▶ _Dataset content_:

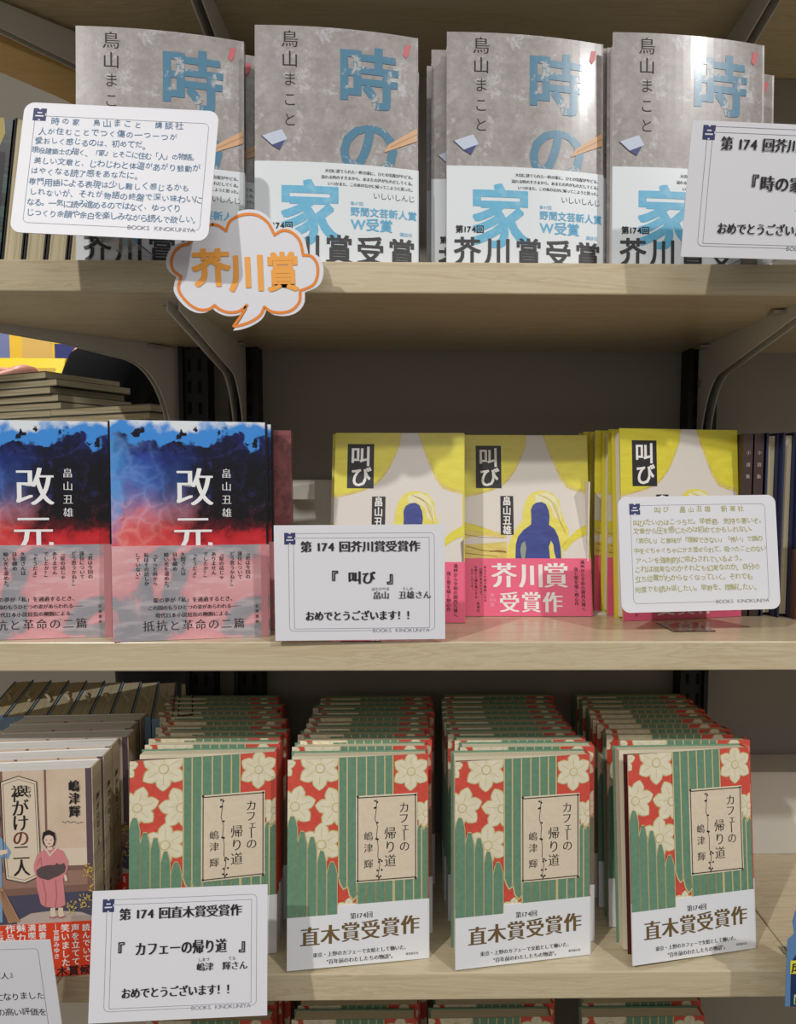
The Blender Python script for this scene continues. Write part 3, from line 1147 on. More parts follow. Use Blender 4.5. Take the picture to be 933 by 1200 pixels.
# right tongues below the panel
A.poly([cc(692, 900), cc(692, 440), cc(700, 410), cc(716, 402), cc(730, 420), cc(742, 405), cc(754, 420), cc(756, 900)], GRN, 5.2, (.5, .25, 1, .85))
A.poly([cc(393, 900), cc(393, 640), cc(695, 640), cc(695, 900)], GRN, 5.5, (.35, .25, 1, .45))
for x in (437, 484, 530, 578, 628, 676, 718):
    A.line([cc(x, 660 if x < 700 else 420), cc(x, 900)], STR, .0012, 6, clip=(0, .25, 1, 1))
A.line([cc(692, 440), cc(700, 408), cc(716, 398), cc(728, 425), cc(742, 402), cc(754, 420)], STR, .0012, 6, clip=(0, 0, 1, 1))
# title panel
u0, v0 = cc(388, 705)
u1, v1 = cc(692, 247)
A.rect(u0 - .006, v0 - .004, u1 + .006, v1 + .004, PET, 9)
A.rect(u0, v0, u1, v1, TBOX, 10)
A.frame(u0 + .004, v0 + .003, u1 - .004, v1 - .003, mat('panel_frame', (70, 58, 50), .5), .0009, 11)
for (x, y), ch, sz in (((628, 318), 'カ', .0105), ((626, 372), 'フ', .0105), ((634, 414), 'ェ', .0088), ((630, 512), 'の', .0105)):
    A.text(ch, *cc(x, y), sz, INK, 12, style='minchol')
A.line([cc(628, 436), cc(629, 482)], INK, .0009, 12)
for y, ch in ((450, '帰'), (518, 'り'), (588, '道')):
    A.text(ch, *cc(557, y), .0122, INK, 12, style='minchol', sx=.95)
for y, ch in ((470, '嶋'), (530, '津'), (610, '輝')):
    A.text(ch, *cc(447, y), .0088, INK, 12, style='minchol')
pts = [(489, 285), (486, 330), (480, 380), (492, 420), (488, 470), (496, 520), (494, 570), (504, 610), (496, 660), (498, 690)]
A.line([cc(*p) for p in pts], INK, .00045, 12)
for x, y in ((480, 292), (491, 298), (484, 325), (478, 328), (493, 400), (486, 482), (494, 484), (505, 585), (514, 592), (500, 597), (492, 640), (514, 636), (490, 668), (508, 668), (500, 676)):
    u, v = cc(x, y)
    A.poly([(u + .0075 * math.cos(k * 1.05), v + .005 * math.sin(k * 1.05)) for k in range(6)], INK, 12)
for x, y in ((393, 275), (687, 252), (393, 698), (687, 668)):
    u, v = cc(x, y)
    A.poly([(u + .009 * math.cos(k * 1.05), v + .006 * math.sin(k * 1.05)) for k in range(6)], INK, 12)
OC = .0545
B = Art(CWD, OC)


def ob(x, y):
    u, v = cc(x, y)
    return (u, v * CHT / OC)


B.text('第174回', *ob(412, 868), .0060, CHAR, style='mincho')
for i, ch in enumerate('直木賞受賞作'):
    B.text(ch, *ob(158 + i * 100, 987 - i * 17), .0185, GOLD, style='minchob', sx=.95)
B.text('東京・上野のカフェーで女給として働いた、', *ob(412, 1046), .0045, INK, pitch=.0044, style='mincho')
B.text('"百年前のわたしたちの物語"。', *ob(412, 1084), .0047, INK, pitch=.0046, style='mincho')
B.text('東京創元社', *ob(668, 1045), .0024, INK)


def spine_art(txt, au, w_, h_, z_top, m):
    a = Art(w_, h_)
    a.text(txt, .5, z_top, .0075, m, vert=True, align='t', pitch=.0085, style='mincho')
    a.text(au, .5, z_top - .5, .006, m, vert=True, align='t', pitch=.0075, style='mincho')
    return a


FG = 'green and red floral books'
OBICAFE = mat('white_floral_band', (238, 239, 243), .35)
cafe_kw = dict(art=A, obi=OBICAFE, obi_art=B, obi_h=OC, spine=REDSP, back=GRN, pages=PAGES, inset=.0015, inner=PET, cover=.0008)
ROWN = ('leftmost', 'second', 'third', 'rightmost')
ORD = ('first', 'second', 'third', 'fourth', 'fifth', 'sixth', 'seventh', 'eighth', 'ninth', 'tenth', 'eleventh', 'twelfth')
fronts = [(-.1385, .037, .04, .200, .095), (.0050, .0275, .03, .125, .115), (.1565, .031, .03, .150, .075), (.3165, .0385, .04, .195, .145)]
ends = [(-.2995, .2265), (-.1185, .2245), (.0225, .2300), (.1810, .2285)]
closed = None
for k, (xr, yr, yw_, op, le) in enumerate(fronts):
    f = make_book('floral_book', 'floral book with its cover ajar at the front of the %s floral stack' % ROWN[k], 'book', CWD, CHT, CT, GRN, opening=op,
                  fly=MAROON, group=FG, **cafe_kw)
    x0 = xr - CWD * math.cos(yw_)
    y0 = yr - CWD * math.sin(yw_)
    put(f, x0, y0, Z3 + .0003, yw_, le)
    if closed is None:
        closed = make_book('floral_book', '', 'book', CWD, CHT, CT, GRN, opening=.012, group=FG, **cafe_kw)
        first = closed
    NB = 10
    ex, ey = ends[k]
    ey -= .0165                        # the bases stand in front of the leaning tops
    ya = yr + .0195
    for i in range(NB):
        t = i / (NB - 1)
        s = random.uniform(-1, 1)
        x = x0 + (ex - x0) * (t ** 1.2) + s * .006 * (1 - .5 * t) + (.004 if i == 0 else 0)
        y = ya + (ey - ya) * t
        l_ = le + (.085 - le) * min(1, t * 1.6)
        ywb = random.uniform(-.004, .012)
        lab = 'floral book %s behind the front copy in the %s floral stack' % (ORD[i], ROWN[k])
        if first is not None:
            first['label'] = lab
            put(first, x, y, Z3 + .0003, ywb, l_)
            first = None
        else:
            dup(closed, *at_pose(x, y, Z3 + .0003, ywb, l_), lab, FG)
# the next shelf down
for k, (xl, nm) in enumerate(((-.290, 'leftmost'), (-.137, 'second'), (.0075, 'third'), (.1700, 'rightmost'))):
    for i in range(4):
        dup(closed, *at_pose(xl + i * .004 + random.uniform(-.003, .003), .096 + i * .0205, Z4 + .0003, random.uniform(-.01, .02), .06),
            'floral book %s from the front in the %s stack on the lowest shelf' % (ORD[i], nm), 'floral books on the lowest shelf')

# ---- illustrated book with two women, lower left
IW, IH, IT = .130, .188, .0245
ILB = paper_noise('sepia_wall', (222, 200, 176), (212, 188, 162), 40)
A = Art(IW, IH)


def ic(x, y):
    # picture crop 750 x 1200, cover right edge at x = 552, left edge at about x = -90
    u = (x + 303) / 855
    yt = 165 - 35 * (x / 552)
    yb_ = 1245 - 25 * (x / 552)
    return (u, 1 - (y - yt) / (yb_ - yt))


def ip(pts, m, ly):
    A.poly([ic(*p) for p in pts], m, ly, (0, 0, 1, 1))


WD1 = mat('picture_brown', (132, 100, 88), .5)
WD2 = mat('picture_plum', (96, 78, 88), .5)
SHO = mat('picture_shoji', (226, 210, 186), .5)
SKIN = mat('picture_skin', (236, 208, 186), .5)
HAIR = mat('picture_hair', (44, 36, 38), .5)
ip([(40, 150), (60, 150), (60, 700), (40, 700)], WD1, 1)
ip([(288, 140), (300, 140), (300, 560), (288, 560)], WD1, 1)
ip([(518, 130), (552, 130), (552, 830), (518, 830)], WD2, 2)
ip([(-95, 575), (552, 548), (552, 640), (-95, 660)], SHO, 1)
ip([(-95, 660), (552, 640), (552, 665), (-95, 690)], WD1, 2)
ip([(-95, 690), (552, 665), (552, 740), (-95, 780)], mat('picture_floor', (156, 122, 106), .5), 2)
ip([(-95, 780), (552, 740), (552, 775), (-95, 815)], WD1, 3)
ip([(-95, 815), (552, 775), (552, 935), (-95, 960)], mat('picture_shade', (78, 78, 98), .5), 2)
ip([(120, 935), (200, 895), (330, 880), (480, 890), (552, 915), (552, 950), (120, 960)], mat('picture_stone', (190, 176, 166), .5), 3)
# title plaque
ip([(52, 215), (150, 182), (248, 208), (258, 560), (250, 700), (170, 735), (68, 715), (58, 560)], SHO, 4)
A.line([ic(*p) for p in ((52, 215), (150, 182), (248, 208), (258, 560), (250, 700), (170, 735), (68, 715), (58, 560))], HAIR, .0007, 5, closed=True)
A.line([ic(*p) for p in ((64, 228), (150, 198), (236, 220), (246, 560), (238, 690), (168, 720), (80, 702), (70, 560))], WD1, .0004, 5, closed=True)
for y, ch in ((272, '襷'), (345, 'が'), (422, 'け'), (500, 'の'), (575, '二'), (655, '人')):
    A.text(ch, *ic(155, y), .0165, mat('brown_ink', (120, 60, 50), .5) if ch == 'の' else INK, 6, style='mincho', sx=.9)
A.text('たすき', *ic(209, 262), .0035, INK, 6, vert=True, pitch=.0036)
for y, ch in ((225, '嶋'), (290, '津'), (358, '輝')):
    A.text(ch, *ic(455, y), .0112, INK, 6, style='minchob', sx=.85)
A.line([ic(*p) for p in ((385, 410), (400, 420), (415, 408), (430, 418), (450, 410), (470, 420), (500, 412))], WD2, .0004, 6)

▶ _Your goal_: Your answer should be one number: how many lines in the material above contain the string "from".

▶ _Response for this exercise_: 2